→ **Required task**: Find every line with the word "BSDF". Copy those lines.

━━━━━ Data excerpts ━━━━━

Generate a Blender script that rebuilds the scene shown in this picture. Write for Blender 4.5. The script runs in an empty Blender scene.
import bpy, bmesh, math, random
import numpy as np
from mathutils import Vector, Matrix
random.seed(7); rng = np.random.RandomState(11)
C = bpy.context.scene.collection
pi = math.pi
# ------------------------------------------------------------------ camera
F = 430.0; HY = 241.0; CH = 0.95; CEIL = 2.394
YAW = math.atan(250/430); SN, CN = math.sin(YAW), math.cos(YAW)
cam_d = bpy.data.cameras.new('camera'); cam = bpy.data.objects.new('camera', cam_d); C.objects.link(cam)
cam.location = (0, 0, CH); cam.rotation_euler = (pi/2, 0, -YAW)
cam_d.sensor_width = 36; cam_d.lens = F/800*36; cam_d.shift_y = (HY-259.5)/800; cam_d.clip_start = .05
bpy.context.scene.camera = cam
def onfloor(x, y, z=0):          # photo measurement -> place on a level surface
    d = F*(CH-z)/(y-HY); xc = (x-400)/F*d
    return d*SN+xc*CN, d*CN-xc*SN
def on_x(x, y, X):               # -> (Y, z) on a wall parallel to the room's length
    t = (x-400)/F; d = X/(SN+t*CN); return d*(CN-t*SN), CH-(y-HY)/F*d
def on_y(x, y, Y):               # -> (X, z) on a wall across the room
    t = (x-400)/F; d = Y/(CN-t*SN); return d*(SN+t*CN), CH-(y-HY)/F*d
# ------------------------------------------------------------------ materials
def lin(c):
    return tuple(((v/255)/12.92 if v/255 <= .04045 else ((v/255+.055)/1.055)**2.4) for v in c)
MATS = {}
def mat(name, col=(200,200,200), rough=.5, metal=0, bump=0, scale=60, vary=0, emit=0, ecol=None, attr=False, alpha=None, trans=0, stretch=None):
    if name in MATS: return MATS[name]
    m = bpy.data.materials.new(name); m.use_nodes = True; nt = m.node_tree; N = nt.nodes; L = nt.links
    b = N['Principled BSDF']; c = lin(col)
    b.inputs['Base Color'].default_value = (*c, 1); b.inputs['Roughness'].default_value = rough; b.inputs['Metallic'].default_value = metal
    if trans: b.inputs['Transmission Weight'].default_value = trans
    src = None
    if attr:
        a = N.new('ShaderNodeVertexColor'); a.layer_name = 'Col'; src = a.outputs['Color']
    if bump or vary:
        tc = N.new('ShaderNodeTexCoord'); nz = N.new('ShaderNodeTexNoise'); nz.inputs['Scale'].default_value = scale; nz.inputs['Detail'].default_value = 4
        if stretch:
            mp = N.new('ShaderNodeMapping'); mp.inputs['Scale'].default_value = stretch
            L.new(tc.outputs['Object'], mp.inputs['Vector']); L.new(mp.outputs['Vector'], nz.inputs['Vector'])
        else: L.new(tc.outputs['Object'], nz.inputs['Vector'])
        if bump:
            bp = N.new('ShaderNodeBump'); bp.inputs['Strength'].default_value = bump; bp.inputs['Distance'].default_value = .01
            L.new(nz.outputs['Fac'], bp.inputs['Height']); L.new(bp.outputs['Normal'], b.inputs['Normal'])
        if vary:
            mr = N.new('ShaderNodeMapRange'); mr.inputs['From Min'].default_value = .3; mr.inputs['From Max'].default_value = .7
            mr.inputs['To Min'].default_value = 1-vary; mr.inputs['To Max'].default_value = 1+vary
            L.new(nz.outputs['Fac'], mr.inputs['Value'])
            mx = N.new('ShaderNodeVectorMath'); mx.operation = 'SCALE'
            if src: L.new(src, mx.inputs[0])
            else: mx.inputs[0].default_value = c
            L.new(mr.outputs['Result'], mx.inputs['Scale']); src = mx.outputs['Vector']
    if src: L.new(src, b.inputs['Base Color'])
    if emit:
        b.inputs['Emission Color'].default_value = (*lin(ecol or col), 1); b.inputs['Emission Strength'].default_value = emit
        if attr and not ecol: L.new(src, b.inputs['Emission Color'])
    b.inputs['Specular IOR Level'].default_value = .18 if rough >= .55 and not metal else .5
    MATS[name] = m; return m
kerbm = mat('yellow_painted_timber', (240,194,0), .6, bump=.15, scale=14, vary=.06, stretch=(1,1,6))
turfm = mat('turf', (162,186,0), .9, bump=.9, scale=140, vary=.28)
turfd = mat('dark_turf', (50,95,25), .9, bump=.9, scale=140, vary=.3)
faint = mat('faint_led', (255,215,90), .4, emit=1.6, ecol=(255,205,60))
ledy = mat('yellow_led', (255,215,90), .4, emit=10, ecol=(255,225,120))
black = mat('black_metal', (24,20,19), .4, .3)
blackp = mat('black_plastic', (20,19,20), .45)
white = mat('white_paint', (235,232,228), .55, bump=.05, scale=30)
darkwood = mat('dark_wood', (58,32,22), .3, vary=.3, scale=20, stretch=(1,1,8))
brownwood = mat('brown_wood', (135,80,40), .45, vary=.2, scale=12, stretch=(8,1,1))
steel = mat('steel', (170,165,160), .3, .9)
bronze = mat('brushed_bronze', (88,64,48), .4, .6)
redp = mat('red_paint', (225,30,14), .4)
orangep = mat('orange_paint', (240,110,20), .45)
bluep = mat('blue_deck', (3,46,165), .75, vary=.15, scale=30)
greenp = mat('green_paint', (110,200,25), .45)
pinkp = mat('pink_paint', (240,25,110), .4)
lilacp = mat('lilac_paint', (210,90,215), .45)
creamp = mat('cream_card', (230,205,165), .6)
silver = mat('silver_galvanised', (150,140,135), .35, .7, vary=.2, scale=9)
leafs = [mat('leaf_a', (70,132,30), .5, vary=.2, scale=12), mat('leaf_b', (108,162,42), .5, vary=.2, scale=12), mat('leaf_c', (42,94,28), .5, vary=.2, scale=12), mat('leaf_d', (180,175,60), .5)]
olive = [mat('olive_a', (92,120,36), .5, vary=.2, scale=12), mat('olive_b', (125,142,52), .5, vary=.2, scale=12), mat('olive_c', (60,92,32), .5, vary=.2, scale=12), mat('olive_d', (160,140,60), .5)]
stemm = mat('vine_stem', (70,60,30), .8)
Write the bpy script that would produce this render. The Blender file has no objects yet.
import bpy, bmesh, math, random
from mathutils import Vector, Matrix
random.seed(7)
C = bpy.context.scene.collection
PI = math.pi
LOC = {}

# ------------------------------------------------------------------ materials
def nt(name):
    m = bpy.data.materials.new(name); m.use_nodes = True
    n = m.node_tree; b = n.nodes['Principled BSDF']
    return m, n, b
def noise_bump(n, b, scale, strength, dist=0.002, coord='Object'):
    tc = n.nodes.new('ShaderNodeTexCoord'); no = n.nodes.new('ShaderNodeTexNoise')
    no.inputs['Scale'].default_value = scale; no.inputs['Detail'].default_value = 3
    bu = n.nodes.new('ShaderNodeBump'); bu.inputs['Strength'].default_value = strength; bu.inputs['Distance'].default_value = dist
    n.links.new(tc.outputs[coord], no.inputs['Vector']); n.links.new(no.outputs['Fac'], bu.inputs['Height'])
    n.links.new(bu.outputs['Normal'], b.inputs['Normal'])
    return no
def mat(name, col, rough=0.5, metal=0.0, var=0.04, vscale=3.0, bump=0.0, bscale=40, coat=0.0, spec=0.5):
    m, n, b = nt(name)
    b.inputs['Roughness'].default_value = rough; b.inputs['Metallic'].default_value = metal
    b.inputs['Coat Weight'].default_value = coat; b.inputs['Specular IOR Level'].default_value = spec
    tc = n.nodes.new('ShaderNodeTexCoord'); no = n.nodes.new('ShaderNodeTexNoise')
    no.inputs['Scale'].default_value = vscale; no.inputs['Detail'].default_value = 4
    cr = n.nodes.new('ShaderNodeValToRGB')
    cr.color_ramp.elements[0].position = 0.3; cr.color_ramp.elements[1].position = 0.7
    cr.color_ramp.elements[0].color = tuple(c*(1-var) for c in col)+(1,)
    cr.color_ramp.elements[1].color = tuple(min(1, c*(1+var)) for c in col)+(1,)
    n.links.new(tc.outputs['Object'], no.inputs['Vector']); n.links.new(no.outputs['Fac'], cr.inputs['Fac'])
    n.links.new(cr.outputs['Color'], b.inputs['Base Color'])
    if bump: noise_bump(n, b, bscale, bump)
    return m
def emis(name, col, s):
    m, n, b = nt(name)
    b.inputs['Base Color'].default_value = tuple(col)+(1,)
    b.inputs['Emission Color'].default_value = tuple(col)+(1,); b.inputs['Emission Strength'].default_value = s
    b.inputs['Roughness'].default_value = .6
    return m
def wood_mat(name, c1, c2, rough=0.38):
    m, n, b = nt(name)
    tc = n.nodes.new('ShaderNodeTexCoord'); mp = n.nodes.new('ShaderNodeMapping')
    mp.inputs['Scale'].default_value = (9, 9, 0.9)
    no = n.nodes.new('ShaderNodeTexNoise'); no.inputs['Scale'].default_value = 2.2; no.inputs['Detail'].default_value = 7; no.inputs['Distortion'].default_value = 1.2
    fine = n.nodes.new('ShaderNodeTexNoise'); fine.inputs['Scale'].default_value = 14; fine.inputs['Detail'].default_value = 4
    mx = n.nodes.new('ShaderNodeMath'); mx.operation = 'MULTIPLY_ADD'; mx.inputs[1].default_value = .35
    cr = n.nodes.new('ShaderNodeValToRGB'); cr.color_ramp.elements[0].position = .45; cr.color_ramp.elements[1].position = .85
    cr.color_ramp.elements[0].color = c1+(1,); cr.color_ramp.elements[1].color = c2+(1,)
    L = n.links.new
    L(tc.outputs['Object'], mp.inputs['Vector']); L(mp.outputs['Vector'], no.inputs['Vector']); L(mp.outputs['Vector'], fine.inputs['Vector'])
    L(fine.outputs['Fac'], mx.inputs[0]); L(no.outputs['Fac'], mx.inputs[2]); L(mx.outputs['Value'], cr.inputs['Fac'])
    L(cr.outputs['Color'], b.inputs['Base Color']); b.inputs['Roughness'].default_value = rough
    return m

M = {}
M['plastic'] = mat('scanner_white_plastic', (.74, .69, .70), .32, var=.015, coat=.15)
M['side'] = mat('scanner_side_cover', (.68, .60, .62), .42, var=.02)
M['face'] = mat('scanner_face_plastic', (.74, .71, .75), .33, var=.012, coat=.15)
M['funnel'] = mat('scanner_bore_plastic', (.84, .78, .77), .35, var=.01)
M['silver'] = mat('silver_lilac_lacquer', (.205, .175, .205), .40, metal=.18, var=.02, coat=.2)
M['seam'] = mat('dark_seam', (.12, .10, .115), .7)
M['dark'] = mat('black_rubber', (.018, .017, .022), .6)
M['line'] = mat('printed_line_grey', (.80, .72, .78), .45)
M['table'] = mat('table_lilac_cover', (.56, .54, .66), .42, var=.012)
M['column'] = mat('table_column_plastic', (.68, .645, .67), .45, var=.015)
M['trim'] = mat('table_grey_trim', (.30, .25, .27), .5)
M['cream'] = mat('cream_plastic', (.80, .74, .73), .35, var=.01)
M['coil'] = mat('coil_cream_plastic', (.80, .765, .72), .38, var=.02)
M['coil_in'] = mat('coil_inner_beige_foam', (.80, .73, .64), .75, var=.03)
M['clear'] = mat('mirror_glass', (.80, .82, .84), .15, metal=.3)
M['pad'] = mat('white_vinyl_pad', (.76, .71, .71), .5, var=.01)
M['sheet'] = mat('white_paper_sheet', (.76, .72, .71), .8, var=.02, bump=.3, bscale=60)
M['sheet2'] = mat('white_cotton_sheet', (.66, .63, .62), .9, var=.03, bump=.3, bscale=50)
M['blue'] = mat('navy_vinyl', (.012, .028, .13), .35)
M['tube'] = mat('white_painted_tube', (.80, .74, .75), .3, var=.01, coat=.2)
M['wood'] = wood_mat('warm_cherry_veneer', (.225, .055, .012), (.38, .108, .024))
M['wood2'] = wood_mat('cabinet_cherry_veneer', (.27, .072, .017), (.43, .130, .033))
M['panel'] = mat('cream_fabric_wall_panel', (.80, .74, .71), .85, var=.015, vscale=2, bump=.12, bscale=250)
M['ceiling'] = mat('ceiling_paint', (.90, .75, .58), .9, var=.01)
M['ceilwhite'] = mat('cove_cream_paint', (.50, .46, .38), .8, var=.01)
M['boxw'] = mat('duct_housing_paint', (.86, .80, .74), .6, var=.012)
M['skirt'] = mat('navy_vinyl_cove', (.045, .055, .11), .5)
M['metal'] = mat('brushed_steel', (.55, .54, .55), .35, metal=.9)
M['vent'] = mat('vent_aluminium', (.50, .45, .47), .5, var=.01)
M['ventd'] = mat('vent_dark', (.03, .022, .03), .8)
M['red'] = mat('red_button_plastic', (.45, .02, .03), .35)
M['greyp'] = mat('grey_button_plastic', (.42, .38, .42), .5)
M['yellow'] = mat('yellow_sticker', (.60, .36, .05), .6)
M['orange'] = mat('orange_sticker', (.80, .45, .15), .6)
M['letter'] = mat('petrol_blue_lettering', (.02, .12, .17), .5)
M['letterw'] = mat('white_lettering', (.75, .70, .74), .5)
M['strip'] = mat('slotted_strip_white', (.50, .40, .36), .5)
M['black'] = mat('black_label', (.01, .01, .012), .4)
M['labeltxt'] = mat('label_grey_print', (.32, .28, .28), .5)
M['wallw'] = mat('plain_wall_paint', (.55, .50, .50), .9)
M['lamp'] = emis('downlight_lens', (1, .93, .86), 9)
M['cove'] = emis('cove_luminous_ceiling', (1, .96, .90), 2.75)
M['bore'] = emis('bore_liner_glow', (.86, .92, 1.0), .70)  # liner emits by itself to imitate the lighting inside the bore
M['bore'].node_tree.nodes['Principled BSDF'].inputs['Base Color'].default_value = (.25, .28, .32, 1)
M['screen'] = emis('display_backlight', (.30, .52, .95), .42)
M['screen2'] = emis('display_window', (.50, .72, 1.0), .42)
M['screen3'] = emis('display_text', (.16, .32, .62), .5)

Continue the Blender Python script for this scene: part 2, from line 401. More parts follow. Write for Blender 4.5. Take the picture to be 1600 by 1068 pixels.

━━━━━

→ **Answer in full**:
    b = N['Principled BSDF']; c = lin(col)
    n = m.node_tree; b = n.nodes['Principled BSDF']
M['bore'].node_tree.nodes['Principled BSDF'].inputs['Base Color'].default_value = (.25, .28, .32, 1)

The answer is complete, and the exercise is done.